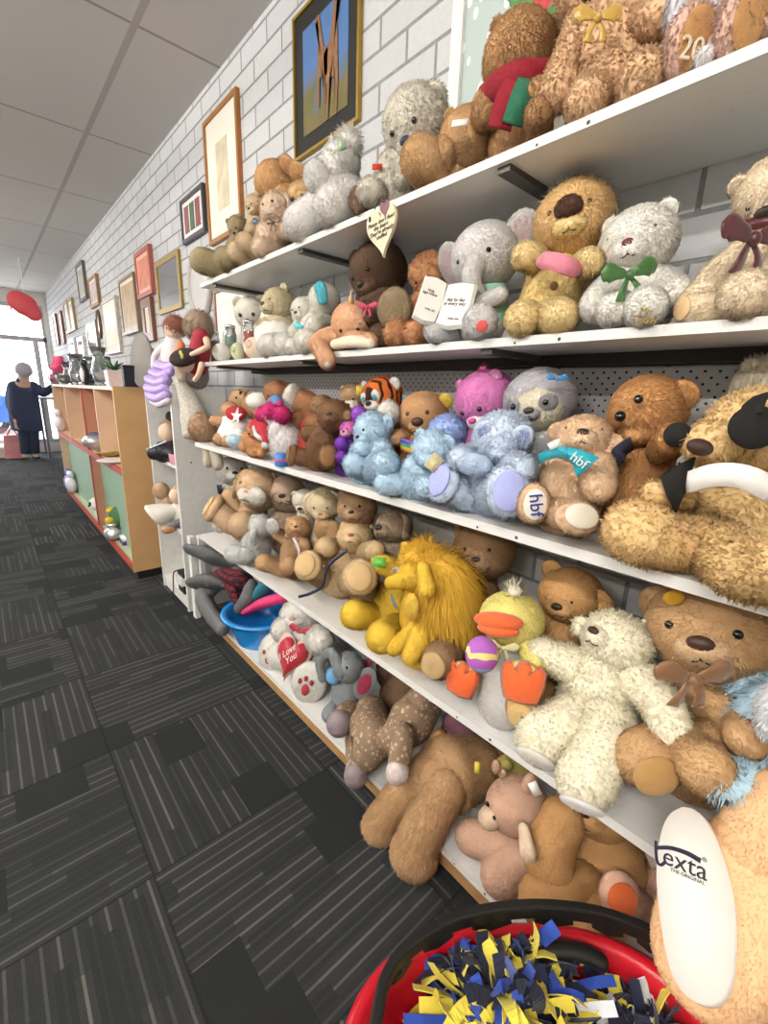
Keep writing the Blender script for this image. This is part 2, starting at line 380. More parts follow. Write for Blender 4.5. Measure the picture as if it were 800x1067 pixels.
    def ears(s, kind='round', col=None, inner=None, r=.34, x=.74, y=.68, z=-.05, only=(-1, 1), pos=None, **k):
        for i, sg in enumerate(only):
            if kind == 'round':
                c = s.hp(sg*x, y, z); U = nrm(s.HS*sg*x+s.HU*y); F = s.HF
                fr = frame(F, U); rr = np.array([r, r, r*.42])*s.hr
                if pos: c = s.pt(*pos[i][:2], d=s.h[0]-s.xf+(pos[i][3] if len(pos[i]) > 3 else 0), clamp=False); rr = np.array([1, 1, .42])*s.R(pos[i][2], c)
                e = s.add('ear', ell(c, rr, fr), col, parent=None, **k)
                if inner: s.add('inner_ear', ell(c+F*rr[2]*.55, rr*np.array([.66, .66, .62]), fr), inner, parent=e, fur='short' if k.get('fur', '*') else None)
            elif kind == 'flop':
                a = s.hp(sg*.62, .72, -.05); b = s.hp(sg*1.12, .25, -.05); c = s.hp(sg*1.15, -.45, .12)
                s.add('ear', chain([a, b, c], np.array([.2, .3, .26])*s.hr*(r/.34), 12, flat=(s.HS, .4)), col, **k)
            elif kind == 'long':
                a = s.hp(sg*.4, .75, -.1); b = s.hp(sg*.6, 1.3, -.2); c = s.hp(sg*.7, 1.75, -.15)
                s.add('ear', chain([a, b, c], np.array([.18, .26, .14])*s.hr*(r/.34), 12, flat=(s.HF, .4)), col, **k)
            elif kind == 'fan':
                c = s.hp(sg*1.25, .15, -.2); fr = frame(nrm(s.HF+s.HS*sg*.25), s.HU); rr = np.array([r*1.0, r*1.15, r*.2])*s.hr
                e = s.add('ear', ell(c, rr, fr), col, **k)
                if inner: s.add('inner_ear', ell(c+fr[2]*rr[2]*.6, rr*np.array([.75, .75, .5]), fr), inner, parent=e, fur='short')
    def limb(s, name, end, start=None, r0=None, mid=None, pad=None, sole=None, toe=None, col=None, padfur=None, grow=1.0, flat=None, **k):
        """end=(px,py,r[,d]); start world point or pixel tuple"""
        d = end[3] if len(end) > 3 else s.d-.06
        p0 = s.pt(end[0], end[1], d, clamp=False); r = s.R(end[2], p0); e = s.pt(end[0], end[1], d, r)
        if start is None:
            sg = 1 if (e-s.c)@s.S > 0 else -1
            if name == 'leg': st = s.lo+s.S*sg*s.r*.5+s.F*s.r*.25+V3(0, 0, -s.r*.25)
            else: st = s.neck*.8+s.lo*.2+s.S*sg*s.r*.55
        else: st = s.pt(*start) if isinstance(start, tuple) else start
        if name == 'leg' and s.zs is not None and st[2] < s.zs+r*.8 and (s.xf is None or st[0] > s.xf): st = V3(st[0], st[1], s.zs+r*.8)
        pts = [st]; rad = [r0*mpp(st) if r0 else r*.95]
        if mid:
            m_ = s.pt(mid[0], mid[1], mid[3] if len(mid) > 3 else None, s.R(mid[2], st)*.9); pts.append(m_); rad.append(s.R(mid[2], m_))
        pts.append(e); rad.append(r*grow)
        ld = nrm(pts[-1]-pts[-2])
        if sole: pts[-1] = e-ld*r*.75; rad[-1] = r*.92
        M = chain(pts, rad, 14, flat=flat)
        nd = nrm(ld+s.F*.35) if toe is None else nrm(toe)
        if sole:
            fr = frame(nd, (0, 0, 1)) if not isinstance(sole[-1], np.ndarray) else frame(nd, sole[-1])
            M = join(M, ell(e, np.array([sole[0], sole[1], .55])*r, fr))
        i = s.add(name, M, col, comb=ld*.5+V3(0, 0, -.4), **k)
        if pad:
            a, b = (sole[0], sole[1]) if sole else (1, 1)
            th = .55 if sole else 1.0
            fr = frame(nd, (0, 0, 1)) if not (sole and isinstance(sole[-1], np.ndarray)) else frame(nd, sole[-1])
            pc = e+nd*r*(th*.86)
            if name == 'arm': nm = 'paw_pad'
            else: nm = 'foot_pad'
            pi = s.add(nm, ell(pc, np.array([a*.74, b*.78, .2])*r, fr), pad, fur=padfur, parent=i, m=mat('felt_pad', pad, .85, sheen=.2, noise=.05, nscale=60) if not padfur else None)
            s.pads = getattr(s, 'pads', []); s.pads.append((pi, pc+nd*r*.215, fr, r))
        return i
    def band(s, c, axis, rad, th, h, name='ribbon', squash=.85, parent=None):
        fr = frame(axis); pts = []
        pts = [c+fr[0]*rad*math.cos(a)+fr[1]*rad*squash*math.sin(a) for a in np.linspace(0, 2*math.pi, 25)]
        return s.add(name, ribbon(pts, th, .0025, axis), h, None, parent, m=mat('satin_ribbon', h, .4, sheen=.3))
    def bow(s, px, py, size, h, d=None, tails=1.0, F=None, name='bow', up=None, rough=.35, parent=None):
        c = s.pt(px, py, d, clamp=False); r = s.R(size, c); F = s.F if F is None else F; fr = frame(F, (0, 0, 1) if up is None else up); S, U, F = fr
        ms = []
        for sg in (-1, 1):
            ms.append(chain([c+S*sg*r*.05, c+S*sg*r*.4+U*r*.12+F*r*.1, c+S*sg*r*.85+U*r*.22+F*r*.04, c+S*sg*r*1.12+U*r*.16], [r*.08, r*.24, r*.4, r*.26], 14, flat=(F, .3), k=.1, capE=.35))
            if tails:
                pts = bez([c, c+S*sg*r*.3-U*r*.5*tails+F*r*.12, c+S*sg*r*.42-U*r*1.0*tails+F*r*.02], 5)
                ms.append(ribbon(pts, np.linspace(r*.14, r*.42, len(pts)), r*.03, S+U*.2*sg))
        ms.append(ell(c+F*r*.1, (r*.2, r*.22, r*.2), fr))
        return s.add(name, join(*ms), h, None, parent, m=mat('satin_ribbon', h, rough, sheen=.3, bump=.1))
    def scarf(s, col, w=.3, name='scarf', m=None, parent=None):
        ax = nrm(s.h-s.lo); c = s.neck+ax*s.r*.12
        pts = [c+(s.S*math.cos(a)+s.F*.9*math.sin(a))*s.r*.74 for a in np.linspace(0, 2*math.pi, 25)]
        return s.add(name, ribbon(pts, s.r*w, .006, ax), col, None, parent, m=m or mat('knit_fabric', col, .9, bump=.4, nscale=120))
    def done(s):
        Vall = np.vstack([p['M'][0] for p in s.parts if 'M' in p]); lo = Vall.min(0); hi = Vall.max(0)
        root = empty(s.name, (float((lo[0]+hi[0])/2), float((lo[1]+hi[1])/2), float(lo[2]))); tag(root, s.label, s.cat, s.group)
        obs = []
        for p in s.parts:
            par = root if p['parent'] is None else obs[p['parent']]
            if 'text' in p:
                a, k = p['text']; obs.append(lettering(par, *a, **k)); continue
            fur = p['fur']; m = p['m'] or fur_mat(p['col'], p['spots'], stripes=p['stripes'])
            o = build(p['name'], p['M'], m, par, p['smooth'], fur if p['m'] is None else (fur if p.get('force') else None), p['comb'], cap=p['cap'])
            if p['label']: o['label'] = p['label']
            obs.append(o)
        s.root = root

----

SET EXERCISE:
Reproduce each line word for word and drop the pictures.

TASK RESPONSE:
Keep writing the Blender script for this image. This is part 2, starting at line 380. More parts follow. Write for Blender 4.5. Measure the picture as if it were 800x1067 pixels.
    def ears(s, kind='round', col=None, inner=None, r=.34, x=.74, y=.68, z=-.05, only=(-1, 1), pos=None, **k):
        for i, sg in enumerate(only):
            if kind == 'round':
                c = s.hp(sg*x, y, z); U = nrm(s.HS*sg*x+s.HU*y); F = s.HF
                fr = frame(F, U); rr = np.array([r, r, r*.42])*s.hr
                if pos: c = s.pt(*pos[i][:2], d=s.h[0]-s.xf+(pos[i][3] if len(pos[i]) > 3 else 0), clamp=False); rr = np.array([1, 1, .42])*s.R(pos[i][2], c)
                e = s.add('ear', ell(c, rr, fr), col, parent=None, **k)
                if inner: s.add('inner_ear', ell(c+F*rr[2]*.55, rr*np.array([.66, .66, .62]), fr), inner, parent=e, fur='short' if k.get('fur', '*') else None)
            elif kind == 'flop':
                a = s.hp(sg*.62, .72, -.05); b = s.hp(sg*1.12, .25, -.05); c = s.hp(sg*1.15, -.45, .12)
                s.add('ear', chain([a, b, c], np.array([.2, .3, .26])*s.hr*(r/.34), 12, flat=(s.HS, .4)), col, **k)
            elif kind == 'long':
                a = s.hp(sg*.4, .75, -.1); b = s.hp(sg*.6, 1.3, -.2); c = s.hp(sg*.7, 1.75, -.15)
                s.add('ear', chain([a, b, c], np.array([.18, .26, .14])*s.hr*(r/.34), 12, flat=(s.HF, .4)), col, **k)
            elif kind == 'fan':
                c = s.hp(sg*1.25, .15, -.2); fr = frame(nrm(s.HF+s.HS*sg*.25), s.HU); rr = np.array([r*1.0, r*1.15, r*.2])*s.hr
                e = s.add('ear', ell(c, rr, fr), col, **k)
                if inner: s.add('inner_ear', ell(c+fr[2]*rr[2]*.6, rr*np.array([.75, .75, .5]), fr), inner, parent=e, fur='short')
    def limb(s, name, end, start=None, r0=None, mid=None, pad=None, sole=None, toe=None, col=None, padfur=None, grow=1.0, flat=None, **k):
        """end=(px,py,r[,d]); start world point or pixel tuple"""
        d = end[3] if len(end) > 3 else s.d-.06
        p0 = s.pt(end[0], end[1], d, clamp=False); r = s.R(end[2], p0); e = s.pt(end[0], end[1], d, r)
        if start is None:
            sg = 1 if (e-s.c)@s.S > 0 else -1
            if name == 'leg': st = s.lo+s.S*sg*s.r*.5+s.F*s.r*.25+V3(0, 0, -s.r*.25)
            else: st = s.neck*.8+s.lo*.2+s.S*sg*s.r*.55
        else: st = s.pt(*start) if isinstance(start, tuple) else start
        if name == 'leg' and s.zs is not None and st[2] < s.zs+r*.8 and (s.xf is None or st[0] > s.xf): st = V3(st[0], st[1], s.zs+r*.8)
        pts = [st]; rad = [r0*mpp(st) if r0 else r*.95]
        if mid:
            m_ = s.pt(mid[0], mid[1], mid[3] if len(mid) > 3 else None, s.R(mid[2], st)*.9); pts.append(m_); rad.append(s.R(mid[2], m_))
        pts.append(e); rad.append(r*grow)
        ld = nrm(pts[-1]-pts[-2])
        if sole: pts[-1] = e-ld*r*.75; rad[-1] = r*.92
        M = chain(pts, rad, 14, flat=flat)
        nd = nrm(ld+s.F*.35) if toe is None else nrm(toe)
        if sole:
            fr = frame(nd, (0, 0, 1)) if not isinstance(sole[-1], np.ndarray) else frame(nd, sole[-1])
            M = join(M, ell(e, np.array([sole[0], sole[1], .55])*r, fr))
        i = s.add(name, M, col, comb=ld*.5+V3(0, 0, -.4), **k)
        if pad:
            a, b = (sole[0], sole[1]) if sole else (1, 1)
            th = .55 if sole else 1.0
            fr = frame(nd, (0, 0, 1)) if not (sole and isinstance(sole[-1], np.ndarray)) else frame(nd, sole[-1])
            pc = e+nd*r*(th*.86)
            if name == 'arm': nm = 'paw_pad'
            else: nm = 'foot_pad'
            pi = s.add(nm, ell(pc, np.array([a*.74, b*.78, .2])*r, fr), pad, fur=padfur, parent=i, m=mat('felt_pad', pad, .85, sheen=.2, noise=.05, nscale=60) if not padfur else None)
            s.pads = getattr(s, 'pads', []); s.pads.append((pi, pc+nd*r*.215, fr, r))
        return i
    def band(s, c, axis, rad, th, h, name='ribbon', squash=.85, parent=None):
        fr = frame(axis); pts = []
        pts = [c+fr[0]*rad*math.cos(a)+fr[1]*rad*squash*math.sin(a) for a in np.linspace(0, 2*math.pi, 25)]
        return s.add(name, ribbon(pts, th, .0025, axis), h, None, parent, m=mat('satin_ribbon', h, .4, sheen=.3))
    def bow(s, px, py, size, h, d=None, tails=1.0, F=None, name='bow', up=None, rough=.35, parent=None):
        c = s.pt(px, py, d, clamp=False); r = s.R(size, c); F = s.F if F is None else F; fr = frame(F, (0, 0, 1) if up is None else up); S, U, F = fr
        ms = []
        for sg in (-1, 1):
            ms.append(chain([c+S*sg*r*.05, c+S*sg*r*.4+U*r*.12+F*r*.1, c+S*sg*r*.85+U*r*.22+F*r*.04, c+S*sg*r*1.12+U*r*.16], [r*.08, r*.24, r*.4, r*.26], 14, flat=(F, .3), k=.1, capE=.35))
            if tails:
                pts = bez([c, c+S*sg*r*.3-U*r*.5*tails+F*r*.12, c+S*sg*r*.42-U*r*1.0*tails+F*r*.02], 5)
                ms.append(ribbon(pts, np.linspace(r*.14, r*.42, len(pts)), r*.03, S+U*.2*sg))
        ms.append(ell(c+F*r*.1, (r*.2, r*.22, r*.2), fr))
        return s.add(name, join(*ms), h, None, parent, m=mat('satin_ribbon', h, rough, sheen=.3, bump=.1))
    def scarf(s, col, w=.3, name='scarf', m=None, parent=None):
        ax = nrm(s.h-s.lo); c = s.neck+ax*s.r*.12
        pts = [c+(s.S*math.cos(a)+s.F*.9*math.sin(a))*s.r*.74 for a in np.linspace(0, 2*math.pi, 25)]
        return s.add(name, ribbon(pts, s.r*w, .006, ax), col, None, parent, m=m or mat('knit_fabric', col, .9, bump=.4, nscale=120))
    def done(s):
        Vall = np.vstack([p['M'][0] for p in s.parts if 'M' in p]); lo = Vall.min(0); hi = Vall.max(0)
        root = empty(s.name, (float((lo[0]+hi[0])/2), float((lo[1]+hi[1])/2), float(lo[2]))); tag(root, s.label, s.cat, s.group)
        obs = []
        for p in s.parts:
            par = root if p['parent'] is None else obs[p['parent']]
            if 'text' in p:
                a, k = p['text']; obs.append(lettering(par, *a, **k)); continue
            fur = p['fur']; m = p['m'] or fur_mat(p['col'], p['spots'], stripes=p['stripes'])
            o = build(p['name'], p['M'], m, par, p['smooth'], fur if p['m'] is None else (fur if p.get('force') else None), p['comb'], cap=p['cap'])
            if p['label']: o['label'] = p['label']
            obs.append(o)
        s.root = root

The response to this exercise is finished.